Cable and Telco Execs Agree: Franchising is Hard


franchising.jpgThe Senate Commerce Committee held its hearing on video franchising today (webcast replay and written testimony are here.) And both cable operators and phone companies have issues with the local cable franchising process, although cable operators are a lot more comfortable in letting cities dictate the terms for video providers.

“Some municipalities are over-reaching,” Verizon CEO Ivan Seidenberg said, citing the example of one muncipality in New Jersey that asked for 5% of all revenues generated by Verizon’s FiOs system, not just the revenues generated from video services, as specified under existing federal law.

“The problem that AT&T and other new video entrants face is the uncertainty, delay and prohibitive costs driven by the current cable franchising process, which was designed for cable incumbents when they entered with a monopoly franchise,” SBC CEO Ed Whitacre said.

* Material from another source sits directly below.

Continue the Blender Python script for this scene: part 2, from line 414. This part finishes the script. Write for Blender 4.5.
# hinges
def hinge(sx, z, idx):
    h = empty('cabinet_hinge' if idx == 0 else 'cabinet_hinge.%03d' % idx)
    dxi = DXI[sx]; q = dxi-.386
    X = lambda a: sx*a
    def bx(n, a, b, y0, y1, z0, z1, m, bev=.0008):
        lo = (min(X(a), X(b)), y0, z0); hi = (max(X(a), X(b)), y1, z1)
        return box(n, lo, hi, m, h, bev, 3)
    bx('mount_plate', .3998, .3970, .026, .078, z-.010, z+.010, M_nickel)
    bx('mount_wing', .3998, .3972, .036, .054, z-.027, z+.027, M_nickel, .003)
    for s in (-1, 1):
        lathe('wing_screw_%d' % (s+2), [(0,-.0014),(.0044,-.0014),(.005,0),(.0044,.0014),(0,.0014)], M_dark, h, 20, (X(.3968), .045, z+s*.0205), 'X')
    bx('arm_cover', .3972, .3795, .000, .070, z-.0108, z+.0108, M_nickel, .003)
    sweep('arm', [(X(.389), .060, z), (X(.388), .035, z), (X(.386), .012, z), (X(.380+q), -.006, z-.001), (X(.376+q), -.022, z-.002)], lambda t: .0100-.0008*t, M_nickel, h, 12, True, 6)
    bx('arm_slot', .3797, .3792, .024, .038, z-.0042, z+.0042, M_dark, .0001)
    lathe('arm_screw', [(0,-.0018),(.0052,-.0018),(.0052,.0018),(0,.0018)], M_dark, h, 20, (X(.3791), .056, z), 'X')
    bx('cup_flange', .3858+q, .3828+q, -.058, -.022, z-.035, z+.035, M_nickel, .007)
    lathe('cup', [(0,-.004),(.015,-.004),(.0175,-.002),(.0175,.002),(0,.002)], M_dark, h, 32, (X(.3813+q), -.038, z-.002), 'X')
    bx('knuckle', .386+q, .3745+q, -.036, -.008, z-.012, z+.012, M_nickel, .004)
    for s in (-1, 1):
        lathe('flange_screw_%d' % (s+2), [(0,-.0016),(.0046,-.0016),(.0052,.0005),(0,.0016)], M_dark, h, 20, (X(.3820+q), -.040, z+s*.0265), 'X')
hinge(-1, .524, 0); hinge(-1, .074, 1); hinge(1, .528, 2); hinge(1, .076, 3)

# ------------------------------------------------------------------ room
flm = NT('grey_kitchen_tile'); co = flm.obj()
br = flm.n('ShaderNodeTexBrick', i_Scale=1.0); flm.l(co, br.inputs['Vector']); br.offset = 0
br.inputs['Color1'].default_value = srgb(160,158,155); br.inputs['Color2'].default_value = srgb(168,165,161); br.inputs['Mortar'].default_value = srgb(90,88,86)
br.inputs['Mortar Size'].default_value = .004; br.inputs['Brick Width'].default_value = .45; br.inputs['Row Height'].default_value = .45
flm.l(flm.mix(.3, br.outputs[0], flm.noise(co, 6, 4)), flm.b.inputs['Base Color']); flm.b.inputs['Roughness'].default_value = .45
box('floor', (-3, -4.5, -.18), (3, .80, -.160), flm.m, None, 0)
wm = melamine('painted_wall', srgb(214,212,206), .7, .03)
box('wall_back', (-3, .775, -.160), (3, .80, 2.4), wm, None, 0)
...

But if the phone companies cut better deals than cable operators, that’s not fair, Cablevision COO Tom Rutledge said, because it’s very difficult for the cable company to go back and get the same deal from the franchising authority. “The problem is you have people who are not participating in the franchise process,” he said, referring to the phone companies. “What’s hard to do is go in and ask [the franchising authorities] for a special deal.”

Senator Conrad Burns (R-MT) gave cable a boost for its efforts to make sure all video providers operate under the same franchise terms and conditions. “We all have to be operating out of the same rule book,” he said.